Not one to shy away from controversial film topics, Lee took on the life story of one of the most iconic, yet controversial African-American civil rights leaders, Malcolm X. Malcolm Little (Denzel Washington), is a hustler and thief, sentenced to jail for theft. During this time, Malcolm converts to Islam and joins the Nation of Islam, transforming himself into Malcolm X. Once Malcolm X is released, his actions and lectures rapidly gain public interest, launching him to a major social position of influence. He causes outrage in mainstream America and is consequently put under FBI surveillance. Although he was tragically assassinated after leaving The Nation of Islam, the film ends with the impact of his legacy.

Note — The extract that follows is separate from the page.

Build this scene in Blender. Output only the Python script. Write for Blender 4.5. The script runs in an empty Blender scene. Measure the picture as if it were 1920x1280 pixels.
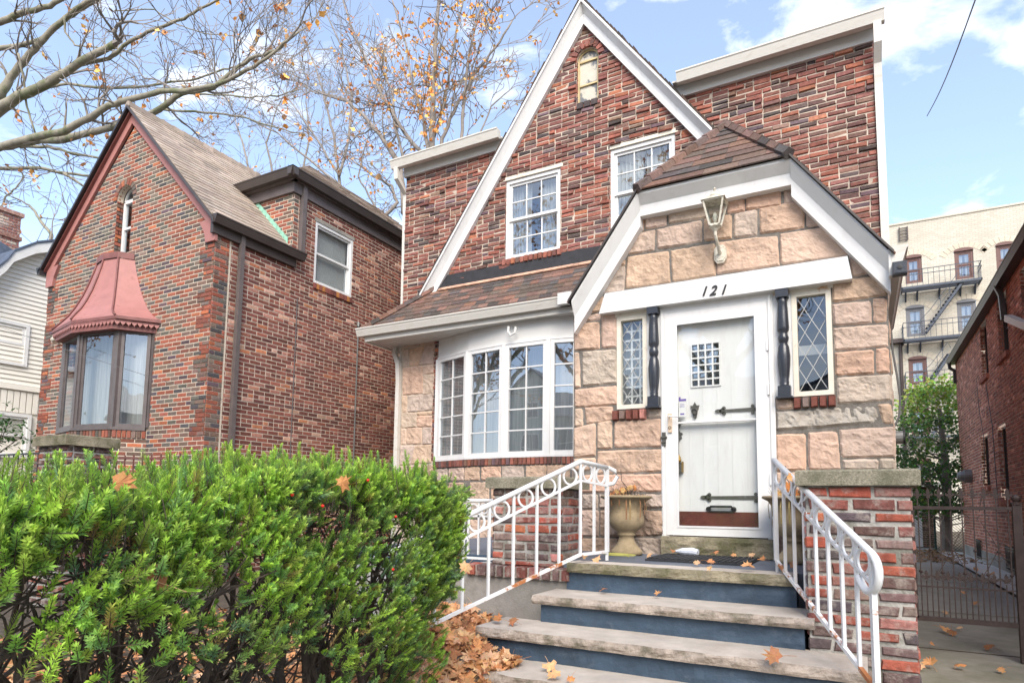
import bpy, bmesh, math, random
import numpy as np
from mathutils import Vector, Matrix, noise
random.seed(7)
rnd = random.random
def ru(a, b): return a + (b - a) * rnd()
S = bpy.context.scene
COL = S.collection
# ------------------------------------------------------------ camera
FPX, CX, CY, YAW, PITCH, ROLL = 1194.86, 967.71, 831.95, .496093, .0952252, .0125494
_f = Vector((-math.sin(YAW) * math.cos(PITCH), math.cos(YAW) * math.cos(PITCH), math.sin(PITCH)))
_r = Vector((math.cos(YAW), math.sin(YAW), 0)); _u = _r.cross(_f)
_R = math.cos(ROLL) * _r + math.sin(ROLL) * _u
_U = -math.sin(ROLL) * _r + math.cos(ROLL) * _u
cam_d = bpy.data.cameras.new('camera'); cam = bpy.data.objects.new('camera', cam_d); COL.objects.link(cam)
cam.matrix_world = Matrix(((_R.x, _U.x, -_f.x, 0), (_R.y, _U.y, -_f.y, 0), (_R.z, _U.z, -_f.z, 0), (0, 0, 0, 1)))
cam_d.sensor_width = 36; cam_d.lens = FPX / 1920 * 36
cam_d.shift_x = -(CX - 960) / 1920; cam_d.shift_y = (CY - 640) / 1920
cam_d.clip_start = .05; cam_d.clip_end = 2000
S.camera = cam
# ------------------------------------------------------------ sky, sun, exposure
SUN_EL, SUN_AZ = math.radians(40), math.radians(150)     # azimuth clockwise from +Y
W = bpy.data.worlds.new("World"); S.world = W; W.use_nodes = True
wn = W.node_tree.nodes; wl = W.node_tree.links; wn.clear()
out = wn.new('ShaderNodeOutputWorld'); bg = wn.new('ShaderNodeBackground'); bg.inputs[1].default_value = .125
sky = wn.new('ShaderNodeTexSky'); sky.sky_type = 'NISHITA'; sky.sun_disc = False
sky.sun_elevation = SUN_EL; sky.sun_rotation = SUN_AZ; sky.altitude = 0; sky.air_density = 1.0; sky.dust_density = .9; sky.ozone_density = 2.2
tc = wn.new('ShaderNodeTexCoord'); mp = wn.new('ShaderNodeMapping'); mp.inputs['Scale'].default_value = (1.0, 1.0, 1.9)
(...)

Known as Lee’s longest feature film, 3 hours and 22 minutes, Malcolm X is both visually stunning and artistic risk.

Honorable Mentions:

School Daze

Crooklyn

25th Hour

A Huey P. Newton Story

Pavarotti & Friends 99 for Guatemala and Kosovo 

John Leguizamo: Freak

1. Do the Right Thing (1989)

The jewel in the crown of Lee joints, which earned him his first Oscar nominations (Best Original Screenplay and Best Supporting Actor). On the hottest day of the year, racial tensions rise in a multi-ethnic community, especially between the Black and Italian residents, revolving around a pizza parlor. Stories of multiple characters, intertwine with Mookie’s (Spike Lee) daily life, a pizza delivery-man, who works for Sal’s Pizzeria, a local pizza parlor. As the heat rises, so does the racial tension, building up the pressure until it dramatically explodes into the destruction of Sal’s Pizzeria, after police brutality kills Radio Raheem, a black man from the neighborhood. The film’s blunt commentary on race and racism is as reverent today as it was 30 years ago. Like 4 Little Girls, it too is preserved in the United States Library of Congress’ National Film Registry, for being, “culturally, historically, or aesthetically significant”.